I'm not so good in drawing at least I can show how was it along the dream and wrote out my death experience...


A song that mostly will remember me for this experience dream... Hym   Heaven Came Down ( And Glory Filled My Soul  )

Chaff Dream




Chaff Death Note...


"For many years, I have been moved by the blue at the far edge of what can be seen, that colour of horizons, of remote mountain ranges, of anything far away. The colour of that distance is the colour of an emotion, the colour of solitude and of desire, the colour of there seen from here, the colour of where you are not. And the colour of where you can never go." A Field Guide to Getting Lost. 

Gear: Sony TX5

Chaff



"All I wanted was to live a life where I could be me, and be okay with that. I had no need for material possessions, money or even close friends with me on my journey. I never understood people very well anyway, and they never seemed to understand me very well either. All I wanted was my art and the chance to be the creator of my own world, my own reality. I wanted the open road and new beginnings everyday." Empty Roads and Broken Bottles; in search for The Great.

Gear: Sony DSC TX5

Chaff


Everyone of us, busy on chasing wealth and ambition, forget the blessings we have around us. The blessings that people give to us, and the blessings that we give to others. In essence, the blessing that life in itself is.  If we focus on being a blessing, we are always blessed in abundance. Family, Friends and Folks, wishing a Happy Chinese New Year.

Gear: Sony DSC TX5

Chaff  



Deep in my heart I know I am a loner. I have tried to blend in with the world and be sociable, but the more peoples I meet the more disappointed I am, so I've learned to enjoy myself, my family and a few good friends.

Gear: Sony DSC TX5

Chaff




I woke up today, wishing myself out of this place...  A prisoner within myself, weighed down by mistakes... It's a shame how time and pain can cause things to change... Turn it upside down, backwards, rearrange... and my whole world can shatter, and set fire to my dreams... And even thou its silent, my aching hearts screams... In a world so full of people, and yet I still feel alone... And myself wondering if anyone can see and anyone who truly knows... The pain behind the smile, the eyes that gaze for awhile... It's hard to accept things, when they blow up in my face... And it's hard to feel full, when it's only my tears that you taste... I have ever felt that could take no more? And that even thou I fighting, I still losing the war... 
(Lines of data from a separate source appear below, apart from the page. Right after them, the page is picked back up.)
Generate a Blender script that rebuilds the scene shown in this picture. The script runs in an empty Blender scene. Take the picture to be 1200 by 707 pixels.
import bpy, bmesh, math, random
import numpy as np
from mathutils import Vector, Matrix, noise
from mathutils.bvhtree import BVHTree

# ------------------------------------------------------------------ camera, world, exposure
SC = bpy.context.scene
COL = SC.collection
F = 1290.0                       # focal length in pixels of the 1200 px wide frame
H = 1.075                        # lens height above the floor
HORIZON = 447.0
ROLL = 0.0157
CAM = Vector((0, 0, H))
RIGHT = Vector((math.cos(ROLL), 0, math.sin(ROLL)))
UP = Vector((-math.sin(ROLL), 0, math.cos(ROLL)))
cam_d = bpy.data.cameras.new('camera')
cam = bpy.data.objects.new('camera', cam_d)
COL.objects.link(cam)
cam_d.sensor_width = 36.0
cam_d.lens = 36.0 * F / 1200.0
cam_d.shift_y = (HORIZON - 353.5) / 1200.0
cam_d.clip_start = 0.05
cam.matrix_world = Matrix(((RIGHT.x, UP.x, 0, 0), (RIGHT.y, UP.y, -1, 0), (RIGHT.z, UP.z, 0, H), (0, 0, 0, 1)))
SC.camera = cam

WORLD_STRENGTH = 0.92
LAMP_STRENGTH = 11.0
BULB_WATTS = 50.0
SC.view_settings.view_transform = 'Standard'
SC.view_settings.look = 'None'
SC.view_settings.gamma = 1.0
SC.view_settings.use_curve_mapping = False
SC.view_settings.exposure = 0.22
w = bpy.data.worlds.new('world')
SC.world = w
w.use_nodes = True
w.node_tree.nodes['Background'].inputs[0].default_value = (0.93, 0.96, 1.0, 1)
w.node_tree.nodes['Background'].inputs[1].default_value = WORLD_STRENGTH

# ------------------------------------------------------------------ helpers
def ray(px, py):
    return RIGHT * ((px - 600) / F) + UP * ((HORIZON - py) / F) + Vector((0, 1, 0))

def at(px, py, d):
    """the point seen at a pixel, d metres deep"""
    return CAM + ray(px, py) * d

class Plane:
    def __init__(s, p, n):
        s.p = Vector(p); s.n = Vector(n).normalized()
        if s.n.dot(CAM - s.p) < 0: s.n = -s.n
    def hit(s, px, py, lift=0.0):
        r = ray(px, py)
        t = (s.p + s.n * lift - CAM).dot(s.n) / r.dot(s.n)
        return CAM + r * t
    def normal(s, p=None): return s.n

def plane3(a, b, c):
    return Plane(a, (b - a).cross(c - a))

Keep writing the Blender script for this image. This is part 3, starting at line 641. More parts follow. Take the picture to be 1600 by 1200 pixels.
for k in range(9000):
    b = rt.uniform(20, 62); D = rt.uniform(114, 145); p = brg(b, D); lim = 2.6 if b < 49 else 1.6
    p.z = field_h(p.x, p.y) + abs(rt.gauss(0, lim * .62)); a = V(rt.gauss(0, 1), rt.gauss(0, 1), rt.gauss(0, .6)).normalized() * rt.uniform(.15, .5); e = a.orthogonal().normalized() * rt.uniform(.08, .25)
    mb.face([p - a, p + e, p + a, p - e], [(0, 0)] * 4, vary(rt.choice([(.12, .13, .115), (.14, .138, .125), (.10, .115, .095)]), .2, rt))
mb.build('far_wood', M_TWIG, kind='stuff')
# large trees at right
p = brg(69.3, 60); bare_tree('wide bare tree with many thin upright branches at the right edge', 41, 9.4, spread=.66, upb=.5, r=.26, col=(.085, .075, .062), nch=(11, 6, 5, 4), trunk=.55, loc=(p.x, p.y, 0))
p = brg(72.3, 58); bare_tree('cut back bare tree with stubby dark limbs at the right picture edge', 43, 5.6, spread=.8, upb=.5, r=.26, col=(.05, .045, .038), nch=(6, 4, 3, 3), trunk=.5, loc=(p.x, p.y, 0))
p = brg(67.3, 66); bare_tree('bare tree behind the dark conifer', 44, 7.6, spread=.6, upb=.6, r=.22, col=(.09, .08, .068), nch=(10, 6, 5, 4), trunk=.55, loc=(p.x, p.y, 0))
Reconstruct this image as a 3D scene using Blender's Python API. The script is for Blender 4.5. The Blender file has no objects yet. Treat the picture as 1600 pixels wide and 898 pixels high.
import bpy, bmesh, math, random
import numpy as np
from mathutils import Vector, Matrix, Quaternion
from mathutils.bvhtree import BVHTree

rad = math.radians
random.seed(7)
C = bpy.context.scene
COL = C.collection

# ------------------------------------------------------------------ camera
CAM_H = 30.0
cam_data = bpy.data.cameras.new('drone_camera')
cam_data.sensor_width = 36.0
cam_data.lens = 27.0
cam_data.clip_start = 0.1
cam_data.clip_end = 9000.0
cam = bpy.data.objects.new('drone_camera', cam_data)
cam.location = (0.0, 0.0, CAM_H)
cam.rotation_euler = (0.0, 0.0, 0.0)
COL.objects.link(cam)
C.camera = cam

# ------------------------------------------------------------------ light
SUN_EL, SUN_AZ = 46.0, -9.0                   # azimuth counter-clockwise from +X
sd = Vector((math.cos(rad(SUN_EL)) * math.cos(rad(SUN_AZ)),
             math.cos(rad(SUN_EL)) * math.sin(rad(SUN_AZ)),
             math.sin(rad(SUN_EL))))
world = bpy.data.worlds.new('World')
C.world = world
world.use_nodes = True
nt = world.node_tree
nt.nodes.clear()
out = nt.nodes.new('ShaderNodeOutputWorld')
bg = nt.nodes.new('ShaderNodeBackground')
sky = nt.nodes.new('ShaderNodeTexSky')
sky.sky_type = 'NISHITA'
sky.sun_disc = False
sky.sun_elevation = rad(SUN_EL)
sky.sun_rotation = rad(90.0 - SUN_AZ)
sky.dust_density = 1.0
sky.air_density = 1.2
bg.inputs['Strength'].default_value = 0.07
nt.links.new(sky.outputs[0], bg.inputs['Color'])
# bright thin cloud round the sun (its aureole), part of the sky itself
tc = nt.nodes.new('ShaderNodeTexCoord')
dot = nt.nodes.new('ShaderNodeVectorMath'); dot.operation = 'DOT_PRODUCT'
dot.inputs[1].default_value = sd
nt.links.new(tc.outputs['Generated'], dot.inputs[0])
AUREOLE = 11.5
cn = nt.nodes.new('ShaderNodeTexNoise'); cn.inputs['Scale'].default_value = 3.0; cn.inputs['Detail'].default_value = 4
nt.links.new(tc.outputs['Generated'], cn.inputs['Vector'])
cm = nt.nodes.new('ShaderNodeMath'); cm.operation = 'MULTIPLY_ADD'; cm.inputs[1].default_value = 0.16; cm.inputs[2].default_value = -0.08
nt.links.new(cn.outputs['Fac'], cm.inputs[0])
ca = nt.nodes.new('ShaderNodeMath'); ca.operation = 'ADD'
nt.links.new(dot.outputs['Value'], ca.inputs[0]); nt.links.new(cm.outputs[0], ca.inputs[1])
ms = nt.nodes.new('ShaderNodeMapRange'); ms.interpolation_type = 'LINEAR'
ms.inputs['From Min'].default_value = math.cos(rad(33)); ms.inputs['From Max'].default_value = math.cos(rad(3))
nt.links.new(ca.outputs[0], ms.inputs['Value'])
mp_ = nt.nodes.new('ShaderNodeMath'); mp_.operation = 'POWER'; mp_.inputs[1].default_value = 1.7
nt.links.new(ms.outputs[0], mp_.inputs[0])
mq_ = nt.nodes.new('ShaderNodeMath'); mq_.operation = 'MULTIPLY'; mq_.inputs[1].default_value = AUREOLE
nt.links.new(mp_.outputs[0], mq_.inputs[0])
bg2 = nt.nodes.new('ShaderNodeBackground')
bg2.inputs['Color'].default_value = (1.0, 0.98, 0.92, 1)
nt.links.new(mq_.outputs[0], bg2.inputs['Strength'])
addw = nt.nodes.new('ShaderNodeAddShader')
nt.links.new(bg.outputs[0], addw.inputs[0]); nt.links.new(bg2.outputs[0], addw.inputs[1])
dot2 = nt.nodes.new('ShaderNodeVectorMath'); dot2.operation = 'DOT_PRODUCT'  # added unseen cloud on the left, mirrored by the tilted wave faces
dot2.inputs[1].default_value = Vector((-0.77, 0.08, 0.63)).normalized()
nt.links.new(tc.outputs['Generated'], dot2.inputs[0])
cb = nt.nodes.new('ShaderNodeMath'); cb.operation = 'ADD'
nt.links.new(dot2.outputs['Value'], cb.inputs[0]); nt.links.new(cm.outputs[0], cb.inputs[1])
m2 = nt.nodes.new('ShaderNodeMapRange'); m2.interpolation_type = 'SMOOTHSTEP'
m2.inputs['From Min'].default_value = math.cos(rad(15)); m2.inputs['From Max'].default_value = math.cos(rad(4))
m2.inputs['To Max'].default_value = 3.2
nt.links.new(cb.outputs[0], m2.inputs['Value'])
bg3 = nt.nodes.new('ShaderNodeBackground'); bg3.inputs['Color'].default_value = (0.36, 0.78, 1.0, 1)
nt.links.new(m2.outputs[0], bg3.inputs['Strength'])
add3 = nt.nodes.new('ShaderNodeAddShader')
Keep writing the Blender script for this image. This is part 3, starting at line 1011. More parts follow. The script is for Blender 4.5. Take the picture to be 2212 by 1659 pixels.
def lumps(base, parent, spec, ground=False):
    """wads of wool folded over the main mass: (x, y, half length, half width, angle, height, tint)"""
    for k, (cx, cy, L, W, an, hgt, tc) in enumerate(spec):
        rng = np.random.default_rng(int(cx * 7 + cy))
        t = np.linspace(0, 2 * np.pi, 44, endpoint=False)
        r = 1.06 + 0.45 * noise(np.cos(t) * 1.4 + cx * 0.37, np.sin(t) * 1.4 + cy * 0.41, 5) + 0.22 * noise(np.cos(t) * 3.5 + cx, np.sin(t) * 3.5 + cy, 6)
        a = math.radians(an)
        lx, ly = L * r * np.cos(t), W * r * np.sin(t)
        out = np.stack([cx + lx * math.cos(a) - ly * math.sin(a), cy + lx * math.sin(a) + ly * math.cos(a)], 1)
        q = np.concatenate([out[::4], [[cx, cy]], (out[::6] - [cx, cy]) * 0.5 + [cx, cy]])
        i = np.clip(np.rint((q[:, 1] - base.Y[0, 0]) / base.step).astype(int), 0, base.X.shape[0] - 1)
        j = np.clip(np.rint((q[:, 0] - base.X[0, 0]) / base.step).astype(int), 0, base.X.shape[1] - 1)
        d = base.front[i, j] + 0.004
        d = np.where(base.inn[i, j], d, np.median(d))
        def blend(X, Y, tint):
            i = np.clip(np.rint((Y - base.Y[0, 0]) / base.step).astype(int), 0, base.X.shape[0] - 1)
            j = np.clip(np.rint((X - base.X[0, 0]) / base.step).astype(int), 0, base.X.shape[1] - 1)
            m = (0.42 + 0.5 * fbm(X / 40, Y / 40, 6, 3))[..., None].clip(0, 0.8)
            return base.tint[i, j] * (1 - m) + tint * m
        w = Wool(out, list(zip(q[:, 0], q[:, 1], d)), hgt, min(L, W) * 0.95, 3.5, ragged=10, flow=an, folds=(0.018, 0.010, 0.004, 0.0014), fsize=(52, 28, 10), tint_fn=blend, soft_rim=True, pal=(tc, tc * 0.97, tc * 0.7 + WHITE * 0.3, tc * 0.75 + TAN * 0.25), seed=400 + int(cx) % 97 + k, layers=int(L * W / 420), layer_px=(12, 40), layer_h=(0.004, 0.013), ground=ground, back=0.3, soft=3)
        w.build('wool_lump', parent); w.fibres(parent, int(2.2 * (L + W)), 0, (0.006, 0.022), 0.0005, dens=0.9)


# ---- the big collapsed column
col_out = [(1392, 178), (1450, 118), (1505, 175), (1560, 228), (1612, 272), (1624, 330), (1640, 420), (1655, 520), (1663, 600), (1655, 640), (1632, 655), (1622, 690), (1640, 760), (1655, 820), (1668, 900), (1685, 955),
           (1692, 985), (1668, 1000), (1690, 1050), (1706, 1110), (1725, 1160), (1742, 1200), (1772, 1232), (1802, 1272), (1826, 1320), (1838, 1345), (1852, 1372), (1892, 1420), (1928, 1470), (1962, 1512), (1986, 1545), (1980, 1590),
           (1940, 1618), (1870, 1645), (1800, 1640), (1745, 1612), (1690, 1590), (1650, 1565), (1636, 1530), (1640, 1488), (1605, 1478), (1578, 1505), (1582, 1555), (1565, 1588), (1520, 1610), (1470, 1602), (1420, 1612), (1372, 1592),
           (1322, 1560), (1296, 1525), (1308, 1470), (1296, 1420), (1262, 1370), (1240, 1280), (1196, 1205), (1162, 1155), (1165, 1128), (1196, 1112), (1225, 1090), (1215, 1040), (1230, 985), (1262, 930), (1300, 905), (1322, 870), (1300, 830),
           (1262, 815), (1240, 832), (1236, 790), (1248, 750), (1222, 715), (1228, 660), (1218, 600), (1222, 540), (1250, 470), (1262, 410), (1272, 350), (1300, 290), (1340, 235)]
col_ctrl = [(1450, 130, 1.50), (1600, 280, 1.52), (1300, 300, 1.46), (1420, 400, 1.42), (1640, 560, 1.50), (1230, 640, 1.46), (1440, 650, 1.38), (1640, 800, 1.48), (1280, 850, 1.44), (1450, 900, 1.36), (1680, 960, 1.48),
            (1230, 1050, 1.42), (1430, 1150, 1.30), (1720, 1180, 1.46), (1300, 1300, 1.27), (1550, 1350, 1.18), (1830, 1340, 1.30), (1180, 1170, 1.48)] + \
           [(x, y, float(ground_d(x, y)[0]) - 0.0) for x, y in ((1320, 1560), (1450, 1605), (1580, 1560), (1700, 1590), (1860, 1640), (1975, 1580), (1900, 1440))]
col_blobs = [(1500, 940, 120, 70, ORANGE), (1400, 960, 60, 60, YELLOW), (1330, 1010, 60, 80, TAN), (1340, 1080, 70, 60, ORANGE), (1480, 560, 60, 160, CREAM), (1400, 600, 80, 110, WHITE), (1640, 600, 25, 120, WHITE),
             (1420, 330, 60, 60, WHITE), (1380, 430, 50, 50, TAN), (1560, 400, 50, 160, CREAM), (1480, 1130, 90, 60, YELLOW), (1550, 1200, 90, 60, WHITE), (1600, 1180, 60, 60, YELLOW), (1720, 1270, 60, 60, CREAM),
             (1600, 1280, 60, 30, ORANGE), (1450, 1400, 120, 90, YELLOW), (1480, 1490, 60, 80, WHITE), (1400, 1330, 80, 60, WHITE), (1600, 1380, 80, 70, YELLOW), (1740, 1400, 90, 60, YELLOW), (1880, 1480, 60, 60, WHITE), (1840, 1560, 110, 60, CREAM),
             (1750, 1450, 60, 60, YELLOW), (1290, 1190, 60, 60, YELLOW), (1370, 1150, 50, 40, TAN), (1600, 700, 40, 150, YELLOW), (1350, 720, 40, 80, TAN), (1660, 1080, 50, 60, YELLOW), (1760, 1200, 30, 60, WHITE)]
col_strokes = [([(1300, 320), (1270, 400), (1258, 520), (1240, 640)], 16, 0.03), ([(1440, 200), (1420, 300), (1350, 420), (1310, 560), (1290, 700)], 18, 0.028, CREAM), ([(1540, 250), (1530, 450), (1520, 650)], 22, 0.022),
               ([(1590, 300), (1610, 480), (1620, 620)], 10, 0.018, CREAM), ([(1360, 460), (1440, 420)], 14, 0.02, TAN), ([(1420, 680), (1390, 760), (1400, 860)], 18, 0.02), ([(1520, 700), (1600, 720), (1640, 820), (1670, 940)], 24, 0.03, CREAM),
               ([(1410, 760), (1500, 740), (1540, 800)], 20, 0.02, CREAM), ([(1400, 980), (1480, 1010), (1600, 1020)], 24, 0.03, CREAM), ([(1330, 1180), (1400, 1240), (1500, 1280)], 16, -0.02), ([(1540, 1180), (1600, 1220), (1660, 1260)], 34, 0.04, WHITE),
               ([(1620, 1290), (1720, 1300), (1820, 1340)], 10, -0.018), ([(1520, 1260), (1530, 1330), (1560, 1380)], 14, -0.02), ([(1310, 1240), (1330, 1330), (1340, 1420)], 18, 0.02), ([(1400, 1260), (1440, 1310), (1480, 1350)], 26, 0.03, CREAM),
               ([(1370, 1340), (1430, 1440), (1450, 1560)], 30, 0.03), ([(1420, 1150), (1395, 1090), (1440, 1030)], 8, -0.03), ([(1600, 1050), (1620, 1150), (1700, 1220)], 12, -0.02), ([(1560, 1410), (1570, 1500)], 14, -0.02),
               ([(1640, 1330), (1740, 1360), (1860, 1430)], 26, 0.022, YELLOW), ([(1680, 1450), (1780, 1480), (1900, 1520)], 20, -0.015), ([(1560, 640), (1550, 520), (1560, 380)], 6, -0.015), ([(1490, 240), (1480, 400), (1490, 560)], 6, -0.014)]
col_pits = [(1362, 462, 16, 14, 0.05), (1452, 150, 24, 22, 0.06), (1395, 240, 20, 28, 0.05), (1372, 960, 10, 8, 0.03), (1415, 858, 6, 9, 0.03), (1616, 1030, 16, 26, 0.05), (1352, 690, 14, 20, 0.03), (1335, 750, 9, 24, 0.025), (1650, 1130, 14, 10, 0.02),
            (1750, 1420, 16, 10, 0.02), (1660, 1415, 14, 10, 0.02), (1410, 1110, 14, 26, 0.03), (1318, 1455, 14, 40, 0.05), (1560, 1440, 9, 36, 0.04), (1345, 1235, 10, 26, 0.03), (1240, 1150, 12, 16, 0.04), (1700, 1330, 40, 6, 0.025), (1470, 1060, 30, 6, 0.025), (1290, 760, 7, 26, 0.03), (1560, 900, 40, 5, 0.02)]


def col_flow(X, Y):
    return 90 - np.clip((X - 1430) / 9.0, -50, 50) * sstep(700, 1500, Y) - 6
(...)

Did I ever woke up and thought... How did I get to this place??? And that all those years add up to nothing but mistakes? Did I ever stopped and thought I could go no more? And hide my true self as if behind a closed door? I know I have, and sometimes I still do... But I know it's not hopeless, because I'm here to set a fire!!! And there will always be someone to help carry me thru... And I will always wake up and the day be brand new... And even thou I feel broken, and too weak to stand up... there is always things to support... 

Another day we'll have to somehow change the way things are... And know that my journey has brought me very far!!! Nothing will be to much for us to walk on thru, even when it's rough... And the winds of change come blowing to destroy us! And some people will continue to let me down... But have the strength to not keep them around... Keep believing in my dreams, never looking back.. as that's why our eyes place in front to look forward... let go of the pain and never look back!!! Find a way to get thru the days... And when it hurts the most is the best time to pray!!!



Chaffhope

Gear: Sony DSC TX5






Even after so many years, I still think soft toys are my best friends. I get disappointed all the times, not because people do it bad, but because I shoot my expectation high. I'm always needing somebody to give me that kind of comfort, to lend me ears when I'm about to tell something so hard it's choking inside. But when someone just is kind enough to make the step forward for me, I plan my usual paranoid part and set  up a barricade. That is why, at the end of the day... I still think I'm more suited to be alone, without friends. Most of the time, the journey has to be travelled alone in order to appreciate the strenghts that lie deep inside myself...

If you stop yourself from thinking, would it actually work? It will always come back and haunt you as a nightmare.